Dunia kerja di masa depan akan terus berubah. Tantangan ‘youngism’ mengingatkan kita: kemajuan teknologi harus berjalan seiring kemajuan dalam memandang satu sama lain. Sebagai orang tua, kita punya peran krusial membentuk generasi yang cerdas akademis sekaligus kaya hati dan pemahaman.
Mari jadikan rumah tempat setiap anggota keluarga merasa dihargai, didukung, dan didorong menjadi versi terbaik diri. Ajarkan mereka melihat potensi di mana orang lain mungkin hanya melihat usia. Berikan keberanian mencoba, kegigihan bangkit, dan kebijaksanaan memahami bahwa setiap orang punya cerita dan perjalannya masing-masing.
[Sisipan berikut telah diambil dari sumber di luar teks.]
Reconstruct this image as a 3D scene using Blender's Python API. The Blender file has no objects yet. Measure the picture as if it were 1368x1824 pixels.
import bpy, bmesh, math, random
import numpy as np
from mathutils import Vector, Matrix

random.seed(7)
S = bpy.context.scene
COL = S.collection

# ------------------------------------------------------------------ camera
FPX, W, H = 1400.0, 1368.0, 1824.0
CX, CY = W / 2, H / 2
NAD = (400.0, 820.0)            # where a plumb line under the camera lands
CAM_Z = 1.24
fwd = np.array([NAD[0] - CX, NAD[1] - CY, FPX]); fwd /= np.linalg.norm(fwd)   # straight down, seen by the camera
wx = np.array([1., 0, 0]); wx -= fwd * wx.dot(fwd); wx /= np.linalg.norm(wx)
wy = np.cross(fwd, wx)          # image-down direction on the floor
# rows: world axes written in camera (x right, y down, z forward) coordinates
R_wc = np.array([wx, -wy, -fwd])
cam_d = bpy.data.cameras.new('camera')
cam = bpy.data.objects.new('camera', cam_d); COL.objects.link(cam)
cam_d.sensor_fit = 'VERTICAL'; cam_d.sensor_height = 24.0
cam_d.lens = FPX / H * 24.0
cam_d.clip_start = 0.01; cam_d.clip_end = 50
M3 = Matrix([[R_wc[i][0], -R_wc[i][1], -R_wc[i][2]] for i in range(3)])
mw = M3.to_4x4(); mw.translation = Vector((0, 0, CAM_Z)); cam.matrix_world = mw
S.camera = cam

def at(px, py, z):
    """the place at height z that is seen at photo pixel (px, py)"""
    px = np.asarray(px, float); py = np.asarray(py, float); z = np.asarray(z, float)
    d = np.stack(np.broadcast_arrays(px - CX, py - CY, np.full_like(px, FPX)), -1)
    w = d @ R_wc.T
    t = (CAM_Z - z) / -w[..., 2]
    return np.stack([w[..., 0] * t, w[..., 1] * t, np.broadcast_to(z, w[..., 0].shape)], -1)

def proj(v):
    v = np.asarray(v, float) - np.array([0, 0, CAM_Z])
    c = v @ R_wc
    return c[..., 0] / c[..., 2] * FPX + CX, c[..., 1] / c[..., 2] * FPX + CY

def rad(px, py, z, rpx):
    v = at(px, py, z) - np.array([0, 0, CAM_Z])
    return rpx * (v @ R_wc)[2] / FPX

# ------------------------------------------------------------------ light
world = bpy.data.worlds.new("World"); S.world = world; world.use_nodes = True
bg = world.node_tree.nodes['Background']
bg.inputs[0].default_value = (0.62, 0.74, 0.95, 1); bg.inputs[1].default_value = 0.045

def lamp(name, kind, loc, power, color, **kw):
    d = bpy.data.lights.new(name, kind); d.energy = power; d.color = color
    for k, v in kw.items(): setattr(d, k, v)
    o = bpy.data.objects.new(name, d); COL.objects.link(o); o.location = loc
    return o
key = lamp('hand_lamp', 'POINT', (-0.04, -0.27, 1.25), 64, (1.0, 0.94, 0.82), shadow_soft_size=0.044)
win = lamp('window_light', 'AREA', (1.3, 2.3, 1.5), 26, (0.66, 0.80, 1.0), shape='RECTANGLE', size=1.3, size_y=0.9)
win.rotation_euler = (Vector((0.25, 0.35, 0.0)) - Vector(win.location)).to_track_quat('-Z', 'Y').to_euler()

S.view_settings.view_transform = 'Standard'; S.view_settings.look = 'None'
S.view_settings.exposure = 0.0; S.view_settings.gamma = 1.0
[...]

dunia siap menyambut mereka—bukan karena mereka muda, tetapi karena mereka adalah pribadi luar biasa yang dibesarkan dengan cinta, empati, dan harapan yang tak pernah padam.
Suatu hari nanti, saat anak-anak melangkah keluar rumah dengan percaya diri, saya berharap mereka membawa keyakinan bahwa mereka berharga dan memiliki sesuatu unik untuk ditawarkan. Ayo, kita berikan yang terbaik untuk mereka! Jiayaaa!